**Challenge**
Count the lines below that contain the word "picture" and give only the number.

**Data excerpt**

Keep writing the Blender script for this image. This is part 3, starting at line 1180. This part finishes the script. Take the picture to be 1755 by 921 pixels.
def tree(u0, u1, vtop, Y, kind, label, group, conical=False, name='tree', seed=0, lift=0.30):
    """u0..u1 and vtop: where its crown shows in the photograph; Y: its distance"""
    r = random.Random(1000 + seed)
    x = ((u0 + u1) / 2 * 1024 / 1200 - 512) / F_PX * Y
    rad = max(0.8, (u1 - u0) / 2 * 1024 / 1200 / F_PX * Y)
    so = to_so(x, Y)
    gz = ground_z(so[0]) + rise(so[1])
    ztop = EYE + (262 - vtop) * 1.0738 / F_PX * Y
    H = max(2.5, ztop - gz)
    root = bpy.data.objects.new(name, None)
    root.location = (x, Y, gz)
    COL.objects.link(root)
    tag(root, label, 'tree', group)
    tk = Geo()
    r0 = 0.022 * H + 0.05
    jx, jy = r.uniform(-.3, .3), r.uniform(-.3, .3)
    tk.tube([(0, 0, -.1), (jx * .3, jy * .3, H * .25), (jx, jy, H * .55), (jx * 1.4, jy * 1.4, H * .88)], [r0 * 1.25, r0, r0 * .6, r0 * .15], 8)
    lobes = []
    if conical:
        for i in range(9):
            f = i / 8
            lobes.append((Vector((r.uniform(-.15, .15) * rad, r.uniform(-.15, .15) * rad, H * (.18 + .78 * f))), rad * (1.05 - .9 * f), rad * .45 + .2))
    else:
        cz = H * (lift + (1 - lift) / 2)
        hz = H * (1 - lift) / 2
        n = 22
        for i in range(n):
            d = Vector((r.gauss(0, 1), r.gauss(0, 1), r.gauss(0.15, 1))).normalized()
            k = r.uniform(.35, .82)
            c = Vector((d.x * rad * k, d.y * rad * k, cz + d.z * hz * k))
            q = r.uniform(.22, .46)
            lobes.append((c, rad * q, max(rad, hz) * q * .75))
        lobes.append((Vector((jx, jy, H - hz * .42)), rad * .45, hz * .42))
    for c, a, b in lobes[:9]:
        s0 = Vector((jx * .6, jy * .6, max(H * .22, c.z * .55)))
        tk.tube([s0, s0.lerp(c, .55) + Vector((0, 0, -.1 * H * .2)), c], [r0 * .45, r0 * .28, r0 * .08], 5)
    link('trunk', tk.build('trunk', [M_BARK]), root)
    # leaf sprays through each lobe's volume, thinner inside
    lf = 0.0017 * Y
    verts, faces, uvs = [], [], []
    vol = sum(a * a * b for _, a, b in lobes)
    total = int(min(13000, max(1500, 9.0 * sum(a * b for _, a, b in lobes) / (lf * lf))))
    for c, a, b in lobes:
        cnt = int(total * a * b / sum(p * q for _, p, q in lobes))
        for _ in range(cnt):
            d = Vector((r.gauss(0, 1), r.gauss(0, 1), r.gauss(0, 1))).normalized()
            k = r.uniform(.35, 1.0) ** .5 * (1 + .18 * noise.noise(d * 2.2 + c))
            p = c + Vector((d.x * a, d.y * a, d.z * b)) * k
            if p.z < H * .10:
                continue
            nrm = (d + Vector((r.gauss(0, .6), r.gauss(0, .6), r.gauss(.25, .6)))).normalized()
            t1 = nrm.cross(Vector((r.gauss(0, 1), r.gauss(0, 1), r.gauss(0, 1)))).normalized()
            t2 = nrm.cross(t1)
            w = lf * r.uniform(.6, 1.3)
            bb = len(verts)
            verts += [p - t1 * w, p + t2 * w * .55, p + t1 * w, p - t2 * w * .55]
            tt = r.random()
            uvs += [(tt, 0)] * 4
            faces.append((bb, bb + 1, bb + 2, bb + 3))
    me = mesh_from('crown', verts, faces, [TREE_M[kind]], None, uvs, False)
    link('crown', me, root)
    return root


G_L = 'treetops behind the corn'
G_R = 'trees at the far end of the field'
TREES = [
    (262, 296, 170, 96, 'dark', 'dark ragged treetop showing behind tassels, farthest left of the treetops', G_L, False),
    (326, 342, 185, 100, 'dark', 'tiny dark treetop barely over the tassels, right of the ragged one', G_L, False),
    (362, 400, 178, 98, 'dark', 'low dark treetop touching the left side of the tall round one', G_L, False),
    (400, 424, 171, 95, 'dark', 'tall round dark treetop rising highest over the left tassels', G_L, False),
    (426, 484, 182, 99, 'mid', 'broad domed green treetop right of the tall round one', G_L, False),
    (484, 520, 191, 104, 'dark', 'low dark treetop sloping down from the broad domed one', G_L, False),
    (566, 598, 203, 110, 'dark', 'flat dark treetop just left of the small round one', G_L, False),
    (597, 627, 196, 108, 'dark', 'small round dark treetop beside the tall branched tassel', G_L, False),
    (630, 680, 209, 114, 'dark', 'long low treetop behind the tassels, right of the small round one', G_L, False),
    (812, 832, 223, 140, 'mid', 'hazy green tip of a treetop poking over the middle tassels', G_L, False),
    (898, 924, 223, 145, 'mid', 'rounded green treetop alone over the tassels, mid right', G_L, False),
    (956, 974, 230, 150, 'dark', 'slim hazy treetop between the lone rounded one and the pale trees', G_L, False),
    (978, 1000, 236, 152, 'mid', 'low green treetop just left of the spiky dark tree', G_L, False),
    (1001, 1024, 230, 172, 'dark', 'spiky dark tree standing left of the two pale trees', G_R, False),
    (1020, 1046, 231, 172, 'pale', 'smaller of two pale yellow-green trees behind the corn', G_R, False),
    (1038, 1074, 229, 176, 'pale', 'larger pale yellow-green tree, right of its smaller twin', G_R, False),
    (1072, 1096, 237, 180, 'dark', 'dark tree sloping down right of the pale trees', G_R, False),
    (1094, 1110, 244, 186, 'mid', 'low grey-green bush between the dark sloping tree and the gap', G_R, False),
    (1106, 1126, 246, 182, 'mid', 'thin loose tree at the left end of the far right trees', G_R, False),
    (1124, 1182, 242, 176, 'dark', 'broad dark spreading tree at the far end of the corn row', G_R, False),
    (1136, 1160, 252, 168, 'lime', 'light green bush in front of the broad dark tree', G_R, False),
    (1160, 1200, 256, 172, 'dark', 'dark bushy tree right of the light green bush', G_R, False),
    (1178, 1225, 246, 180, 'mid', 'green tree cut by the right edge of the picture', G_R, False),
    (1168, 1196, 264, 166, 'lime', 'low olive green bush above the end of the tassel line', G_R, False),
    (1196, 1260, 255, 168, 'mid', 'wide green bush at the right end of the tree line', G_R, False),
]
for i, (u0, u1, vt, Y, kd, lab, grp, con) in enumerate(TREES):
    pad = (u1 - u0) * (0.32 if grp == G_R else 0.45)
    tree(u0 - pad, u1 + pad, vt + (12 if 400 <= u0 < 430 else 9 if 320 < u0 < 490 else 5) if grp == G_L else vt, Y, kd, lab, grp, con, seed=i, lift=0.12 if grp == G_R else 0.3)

**Exercise answer**
2